Selon une source interne au régulateur, la prise de contrôle était aussi soumise à des engagements précis sur le maintien des effectifs et la poursuite des programmes de modernisation des silos de Douala et de Pointe-Noire, afin de garantir un niveau de service identique aux meuniers indépendants locaux.
Côté financement, le dossier a été piloté par Afriland First Bank et complété par la BGFIBank Congo, démontrant la capacité croissante des institutions régionales à accompagner des tickets supérieurs à cinquante milliards de francs CFA, autrefois réservés aux fonds européens installés à Paris ou Londres pour ces opérations.
Impact attendu sur la souveraineté alimentaire
Avec près de quarante pour cent de parts de marché au Cameroun et une entrée remarquée au Congo, Cadyst ambitionne de sécuriser l’approvisionnement en farine panifiable, dont la volatilité des cours internationaux a pesé sur les budgets publics via les mécanismes de compensation des boulangers et pâtissiers urbains.
Les autorités congolaises voient dans cette implantation le moyen de diversifier un tissu agroalimentaire encore concentré sur la minoterie publique MPM. Un cadre du ministère du Commerce estime que la concurrence « encouragera l’innovation technologique et des prix plus compétitifs sans menacer la production locale de manioc, aliment de base ».
L’acquisition pourrait aussi soutenir le Plan national de développement du Congo, qui table sur une réduction de 20 % des importations céréalières d’ici 2030. Cadyst affirme pouvoir recycler ses sous-produits pour l’aviculture, réduisant la dépendance aux tourteaux de soja issus d’Amérique latine pour l’alimentation animale et la pisciculture.
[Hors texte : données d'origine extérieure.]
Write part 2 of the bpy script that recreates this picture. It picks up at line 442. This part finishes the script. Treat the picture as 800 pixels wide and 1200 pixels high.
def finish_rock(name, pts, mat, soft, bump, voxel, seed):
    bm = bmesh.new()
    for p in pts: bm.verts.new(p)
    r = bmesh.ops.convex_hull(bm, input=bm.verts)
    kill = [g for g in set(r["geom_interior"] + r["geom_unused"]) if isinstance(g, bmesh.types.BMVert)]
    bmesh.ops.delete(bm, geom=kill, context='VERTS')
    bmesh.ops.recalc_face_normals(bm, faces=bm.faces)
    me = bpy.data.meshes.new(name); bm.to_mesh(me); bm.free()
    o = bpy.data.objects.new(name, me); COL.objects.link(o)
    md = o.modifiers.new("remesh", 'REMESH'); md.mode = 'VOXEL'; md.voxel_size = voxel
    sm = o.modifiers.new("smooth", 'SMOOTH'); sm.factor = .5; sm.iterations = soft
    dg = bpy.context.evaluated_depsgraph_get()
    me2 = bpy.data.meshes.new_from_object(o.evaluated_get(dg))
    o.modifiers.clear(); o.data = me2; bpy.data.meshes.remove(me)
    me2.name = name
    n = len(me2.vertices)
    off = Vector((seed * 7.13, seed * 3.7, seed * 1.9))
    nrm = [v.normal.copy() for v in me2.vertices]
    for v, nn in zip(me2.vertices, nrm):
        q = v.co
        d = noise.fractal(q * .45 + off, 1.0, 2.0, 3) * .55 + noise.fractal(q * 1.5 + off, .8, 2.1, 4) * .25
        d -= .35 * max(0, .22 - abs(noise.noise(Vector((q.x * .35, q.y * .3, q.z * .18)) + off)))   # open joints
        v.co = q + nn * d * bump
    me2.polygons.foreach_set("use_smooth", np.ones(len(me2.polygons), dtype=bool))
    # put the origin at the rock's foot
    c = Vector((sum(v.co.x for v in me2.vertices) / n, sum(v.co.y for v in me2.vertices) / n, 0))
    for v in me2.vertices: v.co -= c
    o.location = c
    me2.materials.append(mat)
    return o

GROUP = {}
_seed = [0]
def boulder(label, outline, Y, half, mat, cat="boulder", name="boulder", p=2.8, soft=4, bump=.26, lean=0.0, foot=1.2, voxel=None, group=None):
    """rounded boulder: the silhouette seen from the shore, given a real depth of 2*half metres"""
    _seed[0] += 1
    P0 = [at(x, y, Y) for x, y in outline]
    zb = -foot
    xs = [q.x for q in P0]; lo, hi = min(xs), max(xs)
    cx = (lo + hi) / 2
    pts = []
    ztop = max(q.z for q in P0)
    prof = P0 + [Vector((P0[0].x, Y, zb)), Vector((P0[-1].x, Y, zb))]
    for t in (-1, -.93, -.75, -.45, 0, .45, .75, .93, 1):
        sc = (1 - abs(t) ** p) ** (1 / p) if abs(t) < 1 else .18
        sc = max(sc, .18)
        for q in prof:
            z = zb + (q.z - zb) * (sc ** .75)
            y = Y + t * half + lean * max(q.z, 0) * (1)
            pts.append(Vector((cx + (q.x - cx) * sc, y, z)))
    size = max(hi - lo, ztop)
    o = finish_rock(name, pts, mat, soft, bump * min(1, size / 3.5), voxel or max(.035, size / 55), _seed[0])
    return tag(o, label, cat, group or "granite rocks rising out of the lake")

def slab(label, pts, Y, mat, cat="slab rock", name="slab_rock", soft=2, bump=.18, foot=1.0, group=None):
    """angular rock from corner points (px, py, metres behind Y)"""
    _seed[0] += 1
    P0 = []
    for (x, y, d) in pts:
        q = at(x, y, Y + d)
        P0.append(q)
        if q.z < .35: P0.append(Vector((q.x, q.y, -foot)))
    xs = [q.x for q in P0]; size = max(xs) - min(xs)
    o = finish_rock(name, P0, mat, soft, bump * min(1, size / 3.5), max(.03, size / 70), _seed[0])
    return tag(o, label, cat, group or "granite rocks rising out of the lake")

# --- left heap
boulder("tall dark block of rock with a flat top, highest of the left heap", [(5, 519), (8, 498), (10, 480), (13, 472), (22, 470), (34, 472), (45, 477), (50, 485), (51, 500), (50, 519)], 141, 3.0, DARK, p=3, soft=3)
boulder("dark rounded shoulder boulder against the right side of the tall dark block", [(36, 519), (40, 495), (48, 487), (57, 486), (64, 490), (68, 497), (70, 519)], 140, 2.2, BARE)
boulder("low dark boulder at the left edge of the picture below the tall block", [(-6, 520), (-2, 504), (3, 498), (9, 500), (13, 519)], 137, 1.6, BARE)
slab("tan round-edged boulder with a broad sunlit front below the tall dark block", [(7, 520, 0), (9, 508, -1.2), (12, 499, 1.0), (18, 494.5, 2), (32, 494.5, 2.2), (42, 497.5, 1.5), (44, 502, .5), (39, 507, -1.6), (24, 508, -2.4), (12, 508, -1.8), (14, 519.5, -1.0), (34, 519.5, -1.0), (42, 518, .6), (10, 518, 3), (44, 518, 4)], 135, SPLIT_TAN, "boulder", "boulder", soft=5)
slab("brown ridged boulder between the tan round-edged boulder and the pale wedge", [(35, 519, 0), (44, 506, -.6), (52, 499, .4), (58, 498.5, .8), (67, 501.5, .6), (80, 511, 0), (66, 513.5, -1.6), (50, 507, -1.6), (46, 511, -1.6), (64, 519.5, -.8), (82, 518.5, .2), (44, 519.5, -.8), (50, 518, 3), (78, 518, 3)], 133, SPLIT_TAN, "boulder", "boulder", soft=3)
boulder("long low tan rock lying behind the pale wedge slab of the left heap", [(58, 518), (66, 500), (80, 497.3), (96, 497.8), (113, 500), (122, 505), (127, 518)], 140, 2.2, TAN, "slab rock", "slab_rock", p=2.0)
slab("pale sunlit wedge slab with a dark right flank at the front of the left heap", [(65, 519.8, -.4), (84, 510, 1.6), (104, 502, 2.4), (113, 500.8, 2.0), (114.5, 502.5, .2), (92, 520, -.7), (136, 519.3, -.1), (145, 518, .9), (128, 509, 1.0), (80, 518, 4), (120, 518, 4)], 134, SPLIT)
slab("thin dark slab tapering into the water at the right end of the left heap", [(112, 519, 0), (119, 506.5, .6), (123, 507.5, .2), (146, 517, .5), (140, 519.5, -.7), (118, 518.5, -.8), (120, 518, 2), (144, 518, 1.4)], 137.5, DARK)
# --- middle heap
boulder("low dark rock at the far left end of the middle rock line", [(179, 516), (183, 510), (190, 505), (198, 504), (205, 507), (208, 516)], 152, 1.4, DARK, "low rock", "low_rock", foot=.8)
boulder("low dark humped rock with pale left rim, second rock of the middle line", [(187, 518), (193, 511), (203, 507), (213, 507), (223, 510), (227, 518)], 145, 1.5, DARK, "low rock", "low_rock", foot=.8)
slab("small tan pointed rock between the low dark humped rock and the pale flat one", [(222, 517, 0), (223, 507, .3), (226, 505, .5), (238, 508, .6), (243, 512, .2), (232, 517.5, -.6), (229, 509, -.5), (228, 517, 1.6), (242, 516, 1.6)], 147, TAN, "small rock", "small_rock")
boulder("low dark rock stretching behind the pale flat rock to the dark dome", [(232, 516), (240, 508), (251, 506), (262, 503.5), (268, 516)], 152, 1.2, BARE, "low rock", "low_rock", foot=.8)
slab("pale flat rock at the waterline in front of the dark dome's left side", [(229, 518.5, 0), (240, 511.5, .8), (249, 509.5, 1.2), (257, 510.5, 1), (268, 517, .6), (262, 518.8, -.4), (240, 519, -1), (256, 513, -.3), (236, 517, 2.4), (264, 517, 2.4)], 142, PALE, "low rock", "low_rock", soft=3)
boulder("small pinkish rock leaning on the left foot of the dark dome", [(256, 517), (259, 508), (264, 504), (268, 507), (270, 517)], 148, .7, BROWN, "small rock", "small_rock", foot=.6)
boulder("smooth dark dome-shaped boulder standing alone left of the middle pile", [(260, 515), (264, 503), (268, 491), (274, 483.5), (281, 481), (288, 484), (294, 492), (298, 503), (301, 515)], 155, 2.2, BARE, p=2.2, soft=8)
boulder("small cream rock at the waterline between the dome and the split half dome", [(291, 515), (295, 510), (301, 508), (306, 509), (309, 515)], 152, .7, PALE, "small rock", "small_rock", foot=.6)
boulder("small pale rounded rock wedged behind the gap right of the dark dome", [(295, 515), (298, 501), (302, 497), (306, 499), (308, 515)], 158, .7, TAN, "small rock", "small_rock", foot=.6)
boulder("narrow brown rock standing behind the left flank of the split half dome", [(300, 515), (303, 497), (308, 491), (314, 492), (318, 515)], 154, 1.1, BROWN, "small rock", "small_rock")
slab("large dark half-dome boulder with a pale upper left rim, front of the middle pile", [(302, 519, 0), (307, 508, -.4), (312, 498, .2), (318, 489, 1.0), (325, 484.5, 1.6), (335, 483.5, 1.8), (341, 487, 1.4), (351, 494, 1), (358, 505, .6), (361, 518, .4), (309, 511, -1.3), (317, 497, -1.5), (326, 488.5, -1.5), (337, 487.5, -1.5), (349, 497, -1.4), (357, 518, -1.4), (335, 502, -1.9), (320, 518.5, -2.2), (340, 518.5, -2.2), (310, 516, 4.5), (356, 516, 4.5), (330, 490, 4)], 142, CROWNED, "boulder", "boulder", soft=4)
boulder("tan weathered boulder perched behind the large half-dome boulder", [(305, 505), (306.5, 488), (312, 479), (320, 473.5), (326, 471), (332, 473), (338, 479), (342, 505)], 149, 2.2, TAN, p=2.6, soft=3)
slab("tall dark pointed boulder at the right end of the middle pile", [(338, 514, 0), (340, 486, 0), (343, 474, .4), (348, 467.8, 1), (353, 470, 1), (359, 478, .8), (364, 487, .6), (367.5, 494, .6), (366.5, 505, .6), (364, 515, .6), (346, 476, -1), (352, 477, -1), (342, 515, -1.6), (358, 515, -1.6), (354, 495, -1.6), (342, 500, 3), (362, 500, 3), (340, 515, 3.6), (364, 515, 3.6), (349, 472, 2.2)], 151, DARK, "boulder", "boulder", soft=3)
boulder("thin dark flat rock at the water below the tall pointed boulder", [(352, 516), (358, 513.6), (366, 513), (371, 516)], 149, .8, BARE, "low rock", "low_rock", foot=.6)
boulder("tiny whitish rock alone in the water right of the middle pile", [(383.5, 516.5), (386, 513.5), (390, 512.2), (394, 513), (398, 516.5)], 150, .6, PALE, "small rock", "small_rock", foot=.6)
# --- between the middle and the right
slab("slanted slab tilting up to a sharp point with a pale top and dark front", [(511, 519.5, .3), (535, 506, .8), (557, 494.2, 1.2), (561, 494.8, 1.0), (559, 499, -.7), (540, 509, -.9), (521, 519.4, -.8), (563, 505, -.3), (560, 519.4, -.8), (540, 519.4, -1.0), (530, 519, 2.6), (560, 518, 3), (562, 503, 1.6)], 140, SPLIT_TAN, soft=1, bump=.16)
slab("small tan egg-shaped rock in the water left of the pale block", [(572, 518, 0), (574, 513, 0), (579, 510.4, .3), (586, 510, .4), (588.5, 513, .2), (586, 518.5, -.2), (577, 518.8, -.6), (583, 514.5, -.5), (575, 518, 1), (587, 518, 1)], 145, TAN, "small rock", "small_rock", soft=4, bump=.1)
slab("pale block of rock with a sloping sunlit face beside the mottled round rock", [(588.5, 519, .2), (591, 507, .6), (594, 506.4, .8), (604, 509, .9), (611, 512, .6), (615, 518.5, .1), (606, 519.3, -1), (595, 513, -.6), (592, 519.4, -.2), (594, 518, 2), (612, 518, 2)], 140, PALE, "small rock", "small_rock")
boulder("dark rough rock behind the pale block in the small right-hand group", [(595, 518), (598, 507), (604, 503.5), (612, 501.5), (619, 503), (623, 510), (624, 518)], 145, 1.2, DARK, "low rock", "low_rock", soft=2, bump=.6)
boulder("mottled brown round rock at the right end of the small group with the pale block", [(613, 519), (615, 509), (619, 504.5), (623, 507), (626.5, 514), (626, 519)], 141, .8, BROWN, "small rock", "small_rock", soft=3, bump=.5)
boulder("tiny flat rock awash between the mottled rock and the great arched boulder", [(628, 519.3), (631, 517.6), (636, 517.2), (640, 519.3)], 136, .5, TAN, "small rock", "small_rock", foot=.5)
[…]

Des opportunités pour l’industrie congolaise
À Pointe-Noire, le Grand Moulin du Phare bénéficie d’un quai dédié qui simplifie la logistique blé et réduit le coût du fret maritime. Ce positionnement ouvre la possibilité d’exporter vers Kinshasa ou Luanda, marchés urbains voisins, lorsque la consommation locale atteint son plafond en période post-récolte céréalière annuelle.
Les meuniers artisanaux, nombreux dans les quartiers périphériques de Brazzaville, anticipent des synergies. « Une farine plus stable signifie un pain plus régulier, donc une clientèle fidèle », explique Rachelle Mayembo, gérante d’une boulangerie à Makabandilou, rappelant que la baisse récente du sac de 50 kilos a dynamisé sa marge.
Pour les syndicats, la priorité reste cependant la formation. Cadyst prévoit d’ouvrir, en partenariat avec l’École supérieure de technologie de Pointe-Noire, un programme dual visant à familiariser les techniciens aux process de moulins numériques. Les premiers apprentis pourraient intégrer l’usine réhabilitée dès le second semestre 2026 à venir.
Perspectives dans la Zlecaf
La Zone de libre-échange continentale africaine, en phase d’opérationnalisation, offre à Cadyst l’opportunité d’approvisionner Abuja ou Libreville sans droits de douane, à condition de satisfaire au critère d’origine. Le groupe étudie déjà la possibilité d’un troisième terminal céréalier à Kribi pour fluidifier l’export vers l’Afrique de l’Ouest prochainement.
Dans une note adressée à ses actionnaires, le président Tawamba voit la Zlecaf comme « un escalier pour gravir un marché de 1,3 milliard de bouches ». Les analystes d’Ecobank soulignent néanmoins la nécessité d’investir dans la logistique terrestre et la conservation du grain sous climat équatorial humide.
Dans les couloirs du ministère congolais de l’Économie, on espère que l’arrivée d’un acteur régional favorisera le développement d’un hub de négoces agroalimentaires à Oyo, sur l’axe RN2. Les banques locales y voient la possibilité de financer des chaînes de valeur entières, du champ jusqu’au consommateur local final.
À l’horizon 2030, Cadyst vise une capacité combinée de 1,2 million de tonnes de céréales transformées. Ce cap, jugé réaliste par le cabinet HCCA, apporterait 2 000 emplois supplémentaires directs et consoliderait la résilience alimentaire d’une sous-région dont la population croît de 3 % par an selon les dernières projections.